Dabei ist der ökologische Fußabdruck von „traceless“ deutlich kleiner im Vergleich zur Herstellung von Plastik. Denn dieses aus Erdöl herzustellen, ist aufwändig und es bedarf sehr viel Energie und Hitze. Die Moleküle des Erdöls müssen in Einzelteile aufgespalten und anschließend zu langen Molekülketten zusammengesetzt werden. Diese langen Molekülketten sind dann der eigentliche Kunststoff, das Polymer.

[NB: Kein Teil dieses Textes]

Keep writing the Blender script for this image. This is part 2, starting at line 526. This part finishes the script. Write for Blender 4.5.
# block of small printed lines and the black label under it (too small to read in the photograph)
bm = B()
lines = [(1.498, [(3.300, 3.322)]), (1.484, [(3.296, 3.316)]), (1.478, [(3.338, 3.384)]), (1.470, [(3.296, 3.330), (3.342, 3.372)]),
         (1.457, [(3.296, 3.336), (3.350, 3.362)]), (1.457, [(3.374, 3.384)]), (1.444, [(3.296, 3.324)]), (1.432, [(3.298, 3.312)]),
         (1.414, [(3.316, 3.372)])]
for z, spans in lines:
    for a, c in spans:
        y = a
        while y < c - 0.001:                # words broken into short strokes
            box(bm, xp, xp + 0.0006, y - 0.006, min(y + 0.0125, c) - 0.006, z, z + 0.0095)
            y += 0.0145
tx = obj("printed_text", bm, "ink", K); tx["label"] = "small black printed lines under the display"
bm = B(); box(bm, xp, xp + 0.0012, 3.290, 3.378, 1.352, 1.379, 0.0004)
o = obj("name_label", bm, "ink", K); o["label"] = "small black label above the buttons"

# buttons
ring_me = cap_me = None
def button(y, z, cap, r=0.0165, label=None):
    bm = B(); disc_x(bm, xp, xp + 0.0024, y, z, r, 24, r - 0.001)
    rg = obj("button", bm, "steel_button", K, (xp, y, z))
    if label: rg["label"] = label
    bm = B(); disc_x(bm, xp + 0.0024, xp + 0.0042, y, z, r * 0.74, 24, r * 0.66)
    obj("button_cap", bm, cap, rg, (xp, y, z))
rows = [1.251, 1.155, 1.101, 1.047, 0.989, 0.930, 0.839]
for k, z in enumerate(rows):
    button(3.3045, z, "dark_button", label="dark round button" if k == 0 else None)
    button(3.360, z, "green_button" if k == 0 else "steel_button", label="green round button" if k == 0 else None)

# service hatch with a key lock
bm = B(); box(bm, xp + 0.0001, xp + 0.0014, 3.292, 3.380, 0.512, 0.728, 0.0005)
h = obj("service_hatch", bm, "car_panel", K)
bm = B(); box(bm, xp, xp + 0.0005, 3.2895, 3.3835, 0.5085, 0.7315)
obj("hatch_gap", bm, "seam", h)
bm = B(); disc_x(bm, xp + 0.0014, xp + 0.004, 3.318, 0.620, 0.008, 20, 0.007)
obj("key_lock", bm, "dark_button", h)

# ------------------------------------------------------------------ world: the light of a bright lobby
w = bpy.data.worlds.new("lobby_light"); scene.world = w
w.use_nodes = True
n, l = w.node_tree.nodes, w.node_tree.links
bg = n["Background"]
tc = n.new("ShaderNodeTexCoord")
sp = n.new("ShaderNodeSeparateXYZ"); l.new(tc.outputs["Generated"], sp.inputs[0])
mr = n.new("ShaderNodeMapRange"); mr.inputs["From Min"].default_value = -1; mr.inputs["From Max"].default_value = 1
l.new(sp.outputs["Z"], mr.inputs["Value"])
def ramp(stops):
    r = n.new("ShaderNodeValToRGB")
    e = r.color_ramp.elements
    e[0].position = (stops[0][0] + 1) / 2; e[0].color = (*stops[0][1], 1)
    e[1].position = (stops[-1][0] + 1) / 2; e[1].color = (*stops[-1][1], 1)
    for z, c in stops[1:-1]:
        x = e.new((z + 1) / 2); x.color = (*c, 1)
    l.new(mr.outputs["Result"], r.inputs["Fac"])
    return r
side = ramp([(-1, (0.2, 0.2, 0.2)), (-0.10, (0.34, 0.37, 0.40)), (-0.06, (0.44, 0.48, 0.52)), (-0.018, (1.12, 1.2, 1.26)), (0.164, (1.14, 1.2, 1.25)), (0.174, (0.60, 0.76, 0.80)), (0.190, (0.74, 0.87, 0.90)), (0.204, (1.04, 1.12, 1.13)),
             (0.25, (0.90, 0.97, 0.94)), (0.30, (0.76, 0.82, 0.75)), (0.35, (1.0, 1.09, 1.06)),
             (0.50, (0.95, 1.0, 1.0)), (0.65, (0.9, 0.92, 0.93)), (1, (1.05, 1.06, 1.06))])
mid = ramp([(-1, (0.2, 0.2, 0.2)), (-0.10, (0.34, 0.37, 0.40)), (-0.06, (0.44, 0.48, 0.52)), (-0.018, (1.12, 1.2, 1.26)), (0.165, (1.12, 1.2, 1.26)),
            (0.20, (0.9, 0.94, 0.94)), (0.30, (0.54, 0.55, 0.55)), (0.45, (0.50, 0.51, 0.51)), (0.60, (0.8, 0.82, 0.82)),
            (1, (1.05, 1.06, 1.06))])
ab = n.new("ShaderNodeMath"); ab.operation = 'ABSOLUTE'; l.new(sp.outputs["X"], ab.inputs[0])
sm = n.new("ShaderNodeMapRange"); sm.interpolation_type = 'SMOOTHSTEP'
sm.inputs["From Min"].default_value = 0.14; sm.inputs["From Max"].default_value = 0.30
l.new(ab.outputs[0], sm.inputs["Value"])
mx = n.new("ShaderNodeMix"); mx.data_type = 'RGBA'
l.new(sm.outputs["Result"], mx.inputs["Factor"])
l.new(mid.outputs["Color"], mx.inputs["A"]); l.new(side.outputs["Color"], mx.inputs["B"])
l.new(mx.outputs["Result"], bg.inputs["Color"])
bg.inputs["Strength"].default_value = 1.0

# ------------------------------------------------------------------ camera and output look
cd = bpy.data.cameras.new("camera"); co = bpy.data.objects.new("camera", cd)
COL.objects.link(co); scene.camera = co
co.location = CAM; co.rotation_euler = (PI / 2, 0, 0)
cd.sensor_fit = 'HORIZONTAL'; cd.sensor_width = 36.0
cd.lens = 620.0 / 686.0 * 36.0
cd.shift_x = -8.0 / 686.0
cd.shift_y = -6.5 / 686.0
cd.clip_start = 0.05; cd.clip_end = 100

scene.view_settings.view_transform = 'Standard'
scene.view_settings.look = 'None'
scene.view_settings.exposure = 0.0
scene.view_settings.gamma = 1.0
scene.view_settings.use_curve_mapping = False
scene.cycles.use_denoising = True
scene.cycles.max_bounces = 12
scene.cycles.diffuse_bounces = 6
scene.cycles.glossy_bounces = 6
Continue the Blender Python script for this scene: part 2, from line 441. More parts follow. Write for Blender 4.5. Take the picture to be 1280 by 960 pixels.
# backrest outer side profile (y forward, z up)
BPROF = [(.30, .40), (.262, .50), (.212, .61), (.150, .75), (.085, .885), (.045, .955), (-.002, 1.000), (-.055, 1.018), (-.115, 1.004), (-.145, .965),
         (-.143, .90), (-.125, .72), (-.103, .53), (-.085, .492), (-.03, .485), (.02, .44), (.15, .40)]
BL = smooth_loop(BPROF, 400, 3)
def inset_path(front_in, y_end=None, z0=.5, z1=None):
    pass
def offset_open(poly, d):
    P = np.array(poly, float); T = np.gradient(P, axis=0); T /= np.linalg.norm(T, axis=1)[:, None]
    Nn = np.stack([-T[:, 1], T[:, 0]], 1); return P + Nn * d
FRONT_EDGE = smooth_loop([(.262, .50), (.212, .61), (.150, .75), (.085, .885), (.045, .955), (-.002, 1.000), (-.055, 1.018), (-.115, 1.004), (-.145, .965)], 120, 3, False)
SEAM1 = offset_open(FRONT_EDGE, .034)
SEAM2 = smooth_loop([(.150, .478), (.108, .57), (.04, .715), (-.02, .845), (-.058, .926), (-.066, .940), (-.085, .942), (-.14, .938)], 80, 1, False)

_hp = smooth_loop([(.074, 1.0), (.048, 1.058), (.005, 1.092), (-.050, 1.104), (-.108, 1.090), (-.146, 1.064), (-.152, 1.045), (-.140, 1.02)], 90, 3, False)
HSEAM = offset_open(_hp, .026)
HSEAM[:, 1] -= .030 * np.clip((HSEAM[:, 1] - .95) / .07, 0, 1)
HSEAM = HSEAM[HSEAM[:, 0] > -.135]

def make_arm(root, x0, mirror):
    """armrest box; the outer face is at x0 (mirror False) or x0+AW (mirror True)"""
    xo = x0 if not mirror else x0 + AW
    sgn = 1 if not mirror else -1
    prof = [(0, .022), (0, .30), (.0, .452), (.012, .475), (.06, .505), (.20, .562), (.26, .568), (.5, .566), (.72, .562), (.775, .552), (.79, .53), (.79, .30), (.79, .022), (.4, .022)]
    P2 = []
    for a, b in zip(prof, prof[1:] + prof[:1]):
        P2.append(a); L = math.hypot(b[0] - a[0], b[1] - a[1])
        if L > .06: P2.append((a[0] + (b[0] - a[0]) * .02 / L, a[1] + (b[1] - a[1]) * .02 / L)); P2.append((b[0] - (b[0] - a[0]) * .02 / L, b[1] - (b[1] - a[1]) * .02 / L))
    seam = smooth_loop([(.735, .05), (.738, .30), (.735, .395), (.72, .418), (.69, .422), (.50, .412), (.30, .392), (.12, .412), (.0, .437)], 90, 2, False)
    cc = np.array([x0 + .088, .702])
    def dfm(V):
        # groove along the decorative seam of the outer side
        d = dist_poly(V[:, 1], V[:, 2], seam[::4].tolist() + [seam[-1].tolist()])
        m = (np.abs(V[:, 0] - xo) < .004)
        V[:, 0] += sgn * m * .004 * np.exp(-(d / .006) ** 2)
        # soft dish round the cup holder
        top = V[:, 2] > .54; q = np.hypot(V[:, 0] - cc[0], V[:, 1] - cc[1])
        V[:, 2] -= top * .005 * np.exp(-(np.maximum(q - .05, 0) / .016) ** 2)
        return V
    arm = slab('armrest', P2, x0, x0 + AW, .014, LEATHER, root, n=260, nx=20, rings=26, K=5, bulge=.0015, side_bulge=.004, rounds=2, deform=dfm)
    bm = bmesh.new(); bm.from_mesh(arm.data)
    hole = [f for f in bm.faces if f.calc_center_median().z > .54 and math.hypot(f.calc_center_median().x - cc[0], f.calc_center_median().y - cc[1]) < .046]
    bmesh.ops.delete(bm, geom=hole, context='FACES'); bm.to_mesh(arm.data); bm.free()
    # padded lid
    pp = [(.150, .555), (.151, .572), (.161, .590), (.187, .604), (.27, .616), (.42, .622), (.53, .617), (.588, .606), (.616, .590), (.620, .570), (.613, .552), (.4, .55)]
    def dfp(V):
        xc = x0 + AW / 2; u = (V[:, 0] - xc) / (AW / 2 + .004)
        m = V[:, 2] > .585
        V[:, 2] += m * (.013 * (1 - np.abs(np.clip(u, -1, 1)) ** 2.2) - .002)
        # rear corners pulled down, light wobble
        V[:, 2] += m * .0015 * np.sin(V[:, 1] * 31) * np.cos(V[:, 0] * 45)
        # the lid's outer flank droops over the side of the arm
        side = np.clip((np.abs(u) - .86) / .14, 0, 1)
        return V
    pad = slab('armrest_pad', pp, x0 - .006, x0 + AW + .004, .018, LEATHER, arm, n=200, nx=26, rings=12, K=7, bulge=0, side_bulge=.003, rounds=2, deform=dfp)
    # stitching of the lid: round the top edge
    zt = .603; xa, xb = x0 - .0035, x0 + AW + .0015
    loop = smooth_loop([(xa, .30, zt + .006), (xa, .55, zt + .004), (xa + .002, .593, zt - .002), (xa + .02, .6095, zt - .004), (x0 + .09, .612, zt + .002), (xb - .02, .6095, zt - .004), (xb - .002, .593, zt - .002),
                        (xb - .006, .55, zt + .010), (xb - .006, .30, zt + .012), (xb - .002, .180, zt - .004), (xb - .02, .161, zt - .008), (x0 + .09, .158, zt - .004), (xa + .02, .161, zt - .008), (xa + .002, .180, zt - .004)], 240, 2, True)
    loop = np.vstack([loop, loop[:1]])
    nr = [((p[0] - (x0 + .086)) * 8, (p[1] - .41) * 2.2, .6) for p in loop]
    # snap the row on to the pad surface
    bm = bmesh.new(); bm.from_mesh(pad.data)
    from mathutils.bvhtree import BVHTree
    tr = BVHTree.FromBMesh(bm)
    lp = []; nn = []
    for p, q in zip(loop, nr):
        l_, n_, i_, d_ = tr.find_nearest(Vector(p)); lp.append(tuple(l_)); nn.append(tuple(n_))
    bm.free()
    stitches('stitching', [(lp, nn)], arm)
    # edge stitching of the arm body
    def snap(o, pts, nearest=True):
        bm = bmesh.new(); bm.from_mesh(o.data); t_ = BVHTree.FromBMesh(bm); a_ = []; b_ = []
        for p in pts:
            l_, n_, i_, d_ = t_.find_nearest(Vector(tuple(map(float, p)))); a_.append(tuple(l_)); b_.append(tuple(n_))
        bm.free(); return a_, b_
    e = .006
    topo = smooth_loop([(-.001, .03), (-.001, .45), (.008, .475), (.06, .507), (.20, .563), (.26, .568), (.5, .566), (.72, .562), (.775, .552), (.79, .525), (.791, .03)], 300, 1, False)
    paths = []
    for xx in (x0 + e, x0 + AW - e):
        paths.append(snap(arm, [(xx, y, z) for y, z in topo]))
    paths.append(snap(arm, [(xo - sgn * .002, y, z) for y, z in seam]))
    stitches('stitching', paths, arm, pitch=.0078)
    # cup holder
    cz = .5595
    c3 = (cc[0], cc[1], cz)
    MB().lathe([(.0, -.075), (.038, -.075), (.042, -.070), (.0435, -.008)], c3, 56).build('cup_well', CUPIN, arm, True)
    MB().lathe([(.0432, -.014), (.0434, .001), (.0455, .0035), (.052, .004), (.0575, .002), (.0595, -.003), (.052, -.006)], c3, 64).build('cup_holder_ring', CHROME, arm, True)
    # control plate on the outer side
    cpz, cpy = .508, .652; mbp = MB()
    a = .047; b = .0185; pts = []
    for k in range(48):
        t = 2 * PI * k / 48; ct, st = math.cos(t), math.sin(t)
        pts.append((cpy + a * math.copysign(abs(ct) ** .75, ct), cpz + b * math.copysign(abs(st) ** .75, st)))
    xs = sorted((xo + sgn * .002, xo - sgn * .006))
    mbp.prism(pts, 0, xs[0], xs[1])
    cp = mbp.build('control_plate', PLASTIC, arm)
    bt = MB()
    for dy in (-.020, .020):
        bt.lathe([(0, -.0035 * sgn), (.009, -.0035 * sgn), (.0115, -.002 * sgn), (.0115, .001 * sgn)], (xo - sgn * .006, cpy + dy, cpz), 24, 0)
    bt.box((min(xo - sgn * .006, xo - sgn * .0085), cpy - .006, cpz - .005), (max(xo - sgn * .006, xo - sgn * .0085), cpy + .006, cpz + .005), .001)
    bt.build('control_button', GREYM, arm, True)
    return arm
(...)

„Für Unternehmen, die bisher mit Kunststoff arbeiten, bietet ‚traceless‘ einen entscheidenden Vorteil: Sie benötigen keine neuen Maschinen. Statt Kunststoffpellets verwenden sie einfach das ‚traceless‘-Granulat, um ihre Produkte wie gewohnt herzustellen.“
Anne Lamp
„Was wir machen, ist einfacher“, sagt Anne. „Wir holen sozusagen die Kunststoffe der Natur aus den Pflanzen. Das passiert in einem einfachen Verfahrensschritt, dazu braucht es nicht so hohe Temperaturen und keine riesigen Raffinerien.“ Denn: In Pflanzen sind solche langen Moleküle bereits von Natur aus vorhanden. „Das wollten wir für uns nutzen“, so Anne. In Zahlen übersetzt heißt das: In Produktion und Entsorgung werden im Vergleich zu Kunststoff 91 Prozent CO2-Emissionen und 89 Prozent fossile Energie gespart.
Schnelles Handeln gefragt
Was Anne schon früh gemerkt hat: „Die Plastikindustrie ist eine riesige Industrie. Man muss groß denken, um etwas zu verändern.“ Das ist eine Chance, aber auch eine Herausforderung. Denn die fossilbasierte Kunststoffindustrie hat mehrere Jahrzehnte gebraucht, um die Materialien am Markt zu etablieren, Anlagen zu bauen und zu wachsen. „Wir hingegen haben es jetzt eilig. Wir alle stehen unter Druck, die Kunststoffverschmutzung zu lösen und wir wollen unseren Beitrag leisten“, sagt Anne. „Auch wenn Recyclingkunststoffe im Kommen sind, ist der Markt einfach zu groß. Die nachhaltigen Alternativen müssen alle zusammenhelfen, um den fossilbasierten Kunststoff auf null zu senken.“
Dementsprechend hoch sind die Ziele gesteckt: Mit der neuen Anlage soll der Markteintritt innerhalb der EU gelingen. Die Pläne für eine weitere, noch größere Anlage laufen bereits, bis 2030 will das Start-up so viel Material wie möglich produzieren. „Jede Tonne, die wir produzieren, ersetzt möglicherweise fossilbasierten Kunststoff“, so Anne. Und jedes Produkt aus „traceless“-Material kann eines Tages spurlos verschwinden – und Teil eines ewigen Kreislaufs werden.